La portada que acompaña mi crítica muestra a una mujer sola y desnuda tirada en la cama, mirando la ventana expectante. La de mi libro, ochentera y con más encanto, muestra a una pareja que habla por teléfono, conectados con el mismo cable, mirando en direcciones opuestas. Ambas reflejan a la perfección la atmósfera de
incomunicación y soledad que se dibuja a lo largo de la novela, pero sin duda carecen de la sensibilidad y la pasión que aportará Rosa Montero con cada una de las 241 páginas que escribió en
1979. No se asusten aquellos que renieguen del pasado y busquen actualidad; sus palabras resuenan hoy y cubren nuestros paladares con el regusto amargo de la soledad cotidiana, de la soledad de 1979 y también de 2009.

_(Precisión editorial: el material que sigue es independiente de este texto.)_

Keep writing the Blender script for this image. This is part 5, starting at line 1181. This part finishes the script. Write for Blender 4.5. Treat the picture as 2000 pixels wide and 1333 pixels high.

Rosa Montero nos introduce al mundo a través de la mirada de Ana Antón, la protagonista, madre soltera y trabajadora que trata de encontrar su lugar en el mundo. Combinando su desalentadora visión de la realidad, se entrelazan las vidas de sus amigas, todas ellas mujeres y con algo en común: el desamor. Desamor más allá de lo erótico y lo romántico. Desamor quizás hacia el mundo, hacia el sentido de la vida y hacia la trascendencia de lo más cotidiano.
La crudeza y a la vez sensibilidad de Rosa Montero logra elevar situaciones nimias a la categoría de artísticas y consigue que su novela, su crónica del desamor, haga nacer en nosotros un paradójico deseo de amar la vida.
Imprescindible para los que, como yo, han sentido escalofríos al leer alguna vez a esta autora.